“Aquarius, a Reusable Water-Based Interplanetary Human Spaceflight Transpor...
Event Information
Description
This 1.5-hour lecture reviews major challenges to interplanetary human spaceflight and suggests strategies by
which they may be addressed. These strategies include pre-emplaced Earth return consumables at the
interplanetary destination, water used as a high-efficiency/high-thrust propellant also serving as crew radiation
shielding, and transport servicing in a distant retrograde orbit about the Moon. Applied to a hypothetical
transport christened Aquarius, the strategies are shown to enable routine and sustainable roundtrips between
Earth and Deimos, the outer moon of Mars.

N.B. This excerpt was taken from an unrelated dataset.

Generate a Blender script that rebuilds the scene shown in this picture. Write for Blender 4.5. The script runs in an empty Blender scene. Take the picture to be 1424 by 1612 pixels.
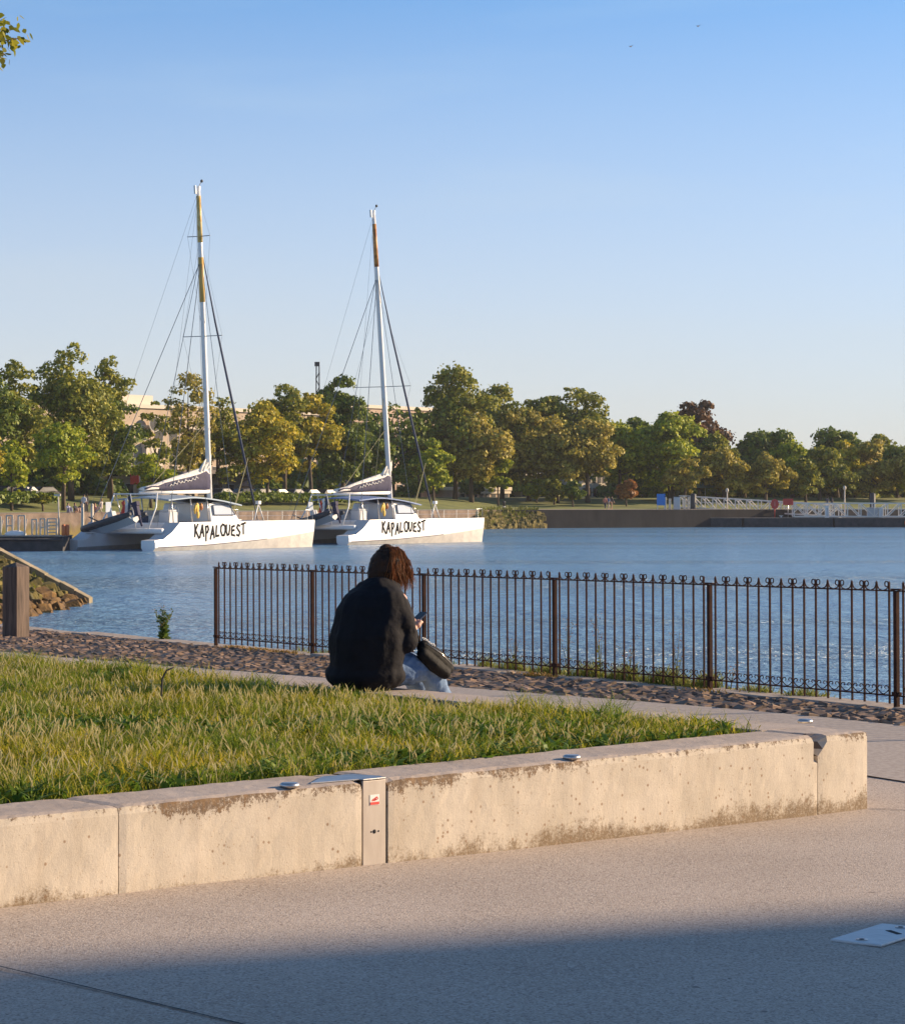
import bpy, bmesh, math, random
import numpy as np
from mathutils import Vector, Matrix, noise

R = math.radians
random.seed(7)
S = bpy.context.scene
COL = S.collection

# ------------------------------------------------------------------ camera
FPX = 4000.0            # focal length in photo pixels
CAMH = 1.6
HORY = 790.0
cam_d = bpy.data.cameras.new('camera')
cam = bpy.data.objects.new('camera', cam_d)
COL.objects.link(cam)
cam_d.sensor_fit = 'HORIZONTAL'
cam_d.sensor_width = 36.0
cam_d.lens = FPX / 1424 * 36.0
cam_d.shift_y = -(806 - HORY) / 1424.0
cam_d.clip_start = 0.1
cam_d.clip_end = 9000
cam.location = (0, 0, CAMH)
cam.rotation_euler = (R(90), 0, 0)
S.camera = cam

# ------------------------------------------------------------------ light
SUN_AZ = 18.0           # degrees from +X towards +Y
SUN_EL = 17.5
w = bpy.data.worlds.new("World")
S.world = w
w.use_nodes = True
nt = w.node_tree
nt.nodes.clear()
o_ = nt.nodes.new('ShaderNodeOutputWorld')
bg = nt.nodes.new('ShaderNodeBackground')
sky = nt.nodes.new('ShaderNodeTexSky')
sky.sky_type = 'NISHITA'
sky.sun_disc = False
sky.sun_elevation = R(SUN_EL)
sky.sun_rotation = R(90 - SUN_AZ)
sky.air_density = 0.7
sky.dust_density = 0.2
sky.ozone_density = 3.2
tc = nt.nodes.new('ShaderNodeTexCoord')
vm = nt.nodes.new('ShaderNodeVectorMath'); vm.operation = 'MULTIPLY'
vm.inputs[1].default_value = (1, 1, 1.6)
va = nt.nodes.new('ShaderNodeVectorMath'); va.operation = 'ADD'
va.inputs[1].default_value = (0, 0, 0.03)
vn = nt.nodes.new('ShaderNodeVectorMath'); vn.operation = 'NORMALIZE'
nt.links.new(tc.outputs['Generated'], vm.inputs[0])
nt.links.new(vm.outputs[0], va.inputs[0])
nt.links.new(va.outputs[0], vn.inputs[0])
nt.links.new(vn.outputs[0], sky.inputs['Vector'])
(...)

Knowledge gaps pertaining to Aquarius are identified with the
intent of motivating changes in current technology roadmaps. After listening to this lecture, anyone with
interplanetary human spaceflight interests will be conversant with associated technology issues and plausible
means by which they might be resolved.
Mr. Adamo is an astrodynamics consultant focused on space mission trajectory
design, operations, and architecture. He works with clients primarily at NASA and
in academia.
Until retirement in 2008, Mr. Adamo was employed by United Space Alliance as a
trajectory expert, serving as a “front room” flight controller for 60 Space Shuttle
missions. Along with console duties during simulations and missions, this job
entailed development of trajectory designs, software tools, flight rules, console procedures, and operations
concepts. Mr. Adamo began his career at the Perkin-Elmer Corporation where he developed and operated
proof-of-concept software for computer-controlled polishing of optical elements. He has degrees in Physical
Sciences and Optical Engineering from the University of Houston and the University of Rochester, respectively.
Mr. Adamo is a Senior Member of AIAA and the author of many publications. He has received numerous
awards, including 14 NASA Group Achievement Awards.